• The exercise
In the listing below, locate the lines that hold the string "part". Copy those lines.

• Collected data
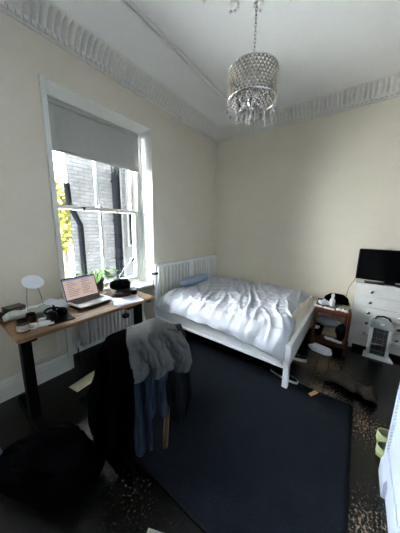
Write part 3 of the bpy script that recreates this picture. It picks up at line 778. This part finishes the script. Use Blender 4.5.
# local frame: x along back, -y away from desk (towards camera), so seat is +y
def L2(s, d, z): return (s, -d, z)
for s_ in (-.185, .185):
    MB().tube([L2(s_*.70, .03, 0), L2(s_*.85, .0, .44), L2(s_, .03, .80)], [.017, .02, .014], 8).build('leg', 'chairwood', ch, 40)
    MB().tube([L2(s_*1.05, -.40, 0), L2(s_*1.05, -.38, .43)], [.014, .02], 8).build('leg', 'chairwood', ch, 40)
MB().box((-.21, .0, .43), (.21, .42, .46), bev=.01).build('seat', 'chairwood', ch)
mb = MB()
for z0_ in (.77, .64, .53): mb.box((-.18, -.034, z0_-.03), (.18, -.012, z0_+.03), bev=.006)
mb.build('backrest', 'chairwood', ch)
MB().box((-.17, .385, .36), (.17, .40, .42)).box((-.16, -.01, .36), (.16, .008, .42)).build('seat_frame', 'chairwood', ch)

def drape(name, label, cat, prof_l, prof_r, topz, zb, dd, fold, nf, m, seed, front=.25, thick=.012, topw=.03):
    """cloth hung over the chair back. prof_l/prof_r: s of left/right edge against v (0 top..1 bottom); zb(u): hem height; dd: how far out"""
    def itp(P, v):
        for (v0, s0), (v1, s1) in zip(P, P[1:]):
            if v <= v1: k = (v-v0)/(v1-v0); k = k*k*(3-2*k); return s0+(s1-s0)*k
        return P[-1][1]
    def f(u, v):
        fv = front                                  # share of v on the desk side
        if v < fv:
            t = 1-v/fv; s = itp(prof_l, 0)*(1-u)+itp(prof_r, 0)*u; z = topz(u)-.02-t*.26; d = -.035-.02*t-.015*sin(u*nf*5)*t
        else:
            t = (v-fv)/(1-fv)
            s = itp(prof_l, t)*(1-u)+itp(prof_r, t)*u
            a = min(1, t/.10)
            z0 = topz(u); zz = z0-(t if t > .0 else 0)*(z0-zb(u)); z = zz+.0
            d = -.035+(dd+.035)*sin(a*pi/2)+.02*sin(t*pi)
            if a < 1: z = z0+.0-(1-cos(a*pi/2))*.015
            g = min(1, t*1.6)**.7
            d += fold*g*sin(u*nf*2*pi+seed+1.5*nz(t*1.5, seed))+fold*.9*g*nz(u*5+seed, t*2.2)+fold*.5*nz(u*11, t*6, seed)
            d += fold*g*(.45*abs(nz(u*13+seed, t*1.8, 2))*2-.2+.14*sin(u*nf*17+nz(t*3, seed)*4))
            s += .010*nz(t*5, u*2, seed)*g
            z += .012*nz(u*6, t*4, seed)*g
        return (s, -d, z)
    o = MB().grid(f, 110, 72, thick=thick).build(name, m, None, True)
    o.location = C0; o.rotation_euler = (0, 0, math.atan2(.8, .6))
    return tag(o, label, cat)
drape('jacket', 'long black coat hanging over the left of the chair back', 'coat',
      [(0, -.20), (.12, -.25), (.35, -.295), (.6, -.30), (.85, -.29), (1, -.22)], [(0, -.05), (.3, -.055), (1, -.085)], lambda u: .825+.055*u**.6, lambda u: .12-.13*min(1, u*2.2), .085, .020, 2.2, 'blackcloth', 2.0)
drape('jeans', 'faded blue jeans hanging over the middle of the chair back', 'jeans',
      [(0, -.07), (.5, -.062), (1, -.05)], [(0, .16), (.5, .15), (.6, .135), (1, .13)], lambda u: .885, lambda u: .065+.03*u if u < .46 else .33, .065, .017, 2.6, 'denim', .7)
drape('trousers', 'dark trousers hanging over the right of the chair back', 'trousers',
      [(0, .10), (.5, .135), (1, .17)], [(0, .25), (.3, .275), (.7, .295), (1, .275)], lambda u: .865, lambda u: .25-.02*sin(pi*u), .06, .016, 1.5, 'darkcloth', 4.2)
drape('hoodie', 'grey hooded sweatshirt thrown over the top right of the chair', 'hoodie',
      [(0, -.085), (.3, -.07), (1, -.045)], [(0, .205), (.25, .25), (.6, .27), (1, .25)], lambda u: .880+.045*math.exp(-((u-.55)/.28)**2)-.02*u, lambda u: .62+.03*abs(sin(u*7.5))+.02*u, .105, .019, 2.3, 'greycloth', 1.1, thick=.016)
# hood and sleeve bulge as the hoodie's own part
hood = MB()
hood.grid(lambda u, v: (.08+.13*(u-.5)*2*(.7+.3*sin(pi*v)), .02-.09*sin(pi*v)-.0, .872+.050*sin(pi*v)*(1-.5*(2*u-1)**2)-.04*(1-v)+.012*nz(u*7, v*7)), 24, 18, thick=.014)
ho = hood.build('hood', 'greycloth', bpy.data.objects['hoodie'], True)
slv = MB().tube([(.20, -.06, .865), (.235, -.11, .79), (.255, -.12, .70), (.245, -.11, .645)], [.03, .038, .036, .03], 14); slv.build('sleeve', 'greycloth', bpy.data.objects['hoodie'], True)
# dark shirt piled on the seat
crumple('shirt', 'dark crumpled shirt piled on the chair seat under the coat', 'shirt', (1.12, -2.66, .46), (.17, .16, .09), 'blackcloth', seed=6, rz=.9)

# black holdall on the floor in front
hb = thing('holdall', 'large black holdall bag slumped on the floor behind the chair', 'bag', (.99, -3.225, 0), R(28))
o = MB().ell((0, 0, .12), (.29, .17, .12), n=40, m=24, jit=.12, seed=3, p=.8)
for v in o.bm.verts:
    v.co.z = max(.002, v.co.z+.012*nz(v.co.x*14, v.co.y*14)); 
o.build('body', 'blackcloth', hb, True)
for s_ in (-1, 1): MB().tube([(-.12, s_*.10, .20), (-.09, s_*.13, .235), (0, s_*.14, .25), (.09, s_*.13, .235), (.12, s_*.10, .20)], .011, 8).build('handle', 'blackcloth', hb, True)
MB().box((-.2, -.008, .232), (.2, .008, .244)).build('zip', 'blackcloth', hb)
# blue bag by left frame edge
bb = thing('tote_bag', 'blue grey cloth bag standing at the left edge on the floor', 'bag', (.70, -3.43, 0), R(20))
o = MB()
o.grid(lambda u, v: (.13*cos(2*pi*u)*(1-.35*v)+.01*nz(u*8, v*4), .055*sin(2*pi*u)*(1-.7*v), .001+v*.30+.0*u), 32, 12)
o.build('body', 'navyblue', bb, True, fix=True)
MB().tube([(-.06, 0, .29), (-.05, 0, .36), (0, .0, .39), (.05, 0, .36), (.06, 0, .29)], .006, 6).build('strap', 'navyblue', bb, True)

# ------------------------------------------------------------------ bedside trolley
bt = thing('bedside_table', 'red brown wooden two tier bedside table between bed and chest', 'table', (2.12, -.405, 0), R(4))
hx, hy, TZ = .175, .215, .545
for sx_ in (-1, 1):
    for sy_ in (-1, 1): MB().box((sx_*hx-.015, sy_*hy-.015, 0), (sx_*hx+.015, sy_*hy+.015, TZ-.02), bev=.003).build('leg', 'redwood', bt)
MB().box((-hx-.015, -hy-.015, TZ-.02), (hx+.015, hy+.015, TZ), bev=.004).build('tabletop', 'redwood', bt)
MB().box((-hx+.015, -hy-.008, TZ-.06), (hx-.015, -hy+.008, TZ-.02)).box((-hx+.015, hy-.008, TZ-.06), (hx-.015, hy+.008, TZ-.02)).box((-hx-.008, -hy+.015, TZ-.06), (-hx+.008, hy-.015, TZ-.02)).box((hx-.008, -hy+.015, TZ-.06), (hx+.008, hy-.015, TZ-.02)).build('apron', 'redwood', bt)
MB().box((-hx-.01, -hy-.012, .125), (hx+.01, hy+.012, .14), bev=.003).box((-hx+.015, -hy-.012, .09), (hx-.015, -hy+.004, .125)).build('shelf', 'redwood', bt)
BX, BYY = 2.11, -.41
# hair dryer style white bottle, boxes, book
def onT(dx, dy, z=TZ): return (BX+dx, BYY+dy, z)
sb = thing('spray_bottle', 'white spray bottle standing on the bedside table', 'bottle', onT(.0, -.05))
MB().lathe([(0, 0), (.028, 0), (.03, .01), (.03, .08), (.014, .105), (.014, .115), (0, .115)], n=20).build('body', 'white', sb, True)
MB().lathe([(0, .115), (.017, .115), (.019, .15), (.01, .165), (0, .168)], n=16).build('cap', 'white', sb, 40)
bh = thing('cap_hat', 'black mesh cap lying at the back of the bedside table', 'hat', onT(.03, .11), R(15))
MB().lathe([(.138, 0), (.14, .025), (.126, .08), (.08, .12), (.0, .135), (0, .129), (.076, .115), (.12, .078), (.133, .025), (.132, 0)], n=28, sx=1.05, sy=.7).build('crown', 'blackcloth', bh, True)
MB().grid(lambda u, v: ((-.10+.2*u), -.07-.085*v*sin(pi*(.12+.76*u)), .006+.022*sin(pi*u)*(1-.6*v)), 16, 8, thick=.003).build('brim', 'black', bh, True)
tb = thing('tissue_box', 'white box of tissues tilted on the left of the bedside table', 'box', onT(-.09, -.02), R(35))
MB().box((-.055, -.04, 0), (.055, .04, .04), bev=.003).build('body', 'paper', tb); MB().grid(lambda u, v: ((u-.5)*.06, (v-.5)*.04, .041+.03*sin(pi*u)*sin(pi*v)+.006*nz(u*8, v*8)), 8, 8, thick=.001).build('tissue', 'paper', tb, True)
b2 = thing('book', 'beige paperback lying at the right of the bedside table', 'book', onT(.12, -.06), R(-12))
MB().box((-.06, -.085, 0), (.06, .085, .002)).box((-.06, -.085, .016), (.06, .085, .018)).box((-.06, -.085, .002), (-.058, .085, .016)).build('cover', 'beige', b2); MB().box((-.057, -.083, .0021), (.058, .083, .0159)).build('pages', 'paperold', b2)
cz = MB().box((-.055, -.014, 0), (.055, .014, .012), bev=.005).build('remote_control', 'white', None, 40); cz.location = onT(-.145, -.165); cz.rotation_euler = (0, 0, R(-14)); tag(cz, 'slim white remote at the front left of the bedside table', 'remote')
cz = MB().box((-.06, -.02, 0), (.06, .02, .010), bev=.004).build('pill_packet', 'paper', None, 40); cz.location = onT(-.02, -.185); cz.rotation_euler = (0, 0, R(-10)); tag(cz, 'flat white packet at the front middle of the bedside table', 'packet')
gp = thing('game_controller', 'white game controller at front right of the bedside table', 'controller', onT(.125, -.185), R(-20))
mb = MB().ell((0, 0, .018), (.05, .03, .016), n=18, m=10, p=.8); mb.ell((-.045, -.022, .018), (.018, .03, .015), n=12, m=8); mb.ell((.045, -.022, .018), (.018, .03, .015), n=12, m=8); mb.build('body', 'white', gp, True)
for s_ in (-1, 1): MB().lathe([(0, .03), (.008, .03), (.009, .04), (0, .041)], (s_*.02, -.006, 0), 12).build('thumb_stick', 'black', gp, 40)
jr = thing('glass', 'small dark candle tub between packet and game controller', 'candle', onT(.055, -.14))
MB().lathe([(0, 0), (.024, 0), (.026, .035), (.022, .035), (.021, .02), (0, .02)], n=18).build('tub', 'pot', jr, 40)
# shelf contents
SZ = .14
for i, (dx, dy, r_, m_, lb, nm, sd, z) in enumerate([
    (-.12, -.06, (.065, .10, .075), 'blackcloth', 'black rolled garment at the left of the lower shelf', 'rolled_garment', 1, SZ),
    (.02, -.03, (.10, .12, .055), 'beige', 'beige folded top in the middle of the lower shelf', 'folded_top', 2, SZ),
    (.13, -.05, (.055, .10, .10), 'darkcloth', 'dark bundled sock pile at the right of the lower shelf', 'bundled_cloth', 5, SZ),
    (-.03, .03, (.12, .10, .055), 'greyblue', 'grey blue garment heaped on top of the beige one', 'heaped_garment', 8, SZ+.11)]):
    crumple(nm, lb, 'clothing', (BX+dx, BYY+dy, z), r_, m_, jit=.16, seed=sd)
for i, (dx, dy, z, a, lb, nm) in enumerate([(-.125, -.125, .235, 30, 'white crumpled tissue on the black garment on the lower shelf', 'tissue'), (.03, -.165, SZ, -12, 'white crumpled paper at the front of the lower shelf', 'paper_scrap'), (.11, -.178, SZ, -20, 'white folded leaflet at the front right of the lower shelf', 'leaflet')]):
    crumple(nm, lb, 'paper', (BX+dx, BYY+dy, z), ((.035, .025, .02), (.06, .025, .016), (.05, .022, .012))[i], 'paper', jit=.3, seed=12+i, rz=R(a))
crumple('carrier_bag', 'white flattened carrier bag on the floor under the bedside table', 'bag', (2.065, -.665, 0), (.125, .07, .035), 'paper', jit=.12, seed=22, rz=R(-14), p=.6)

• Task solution
Write part 3 of the bpy script that recreates this picture. It picks up at line 778. This part finishes the script. Use Blender 4.5.
# hood and sleeve bulge as the hoodie's own part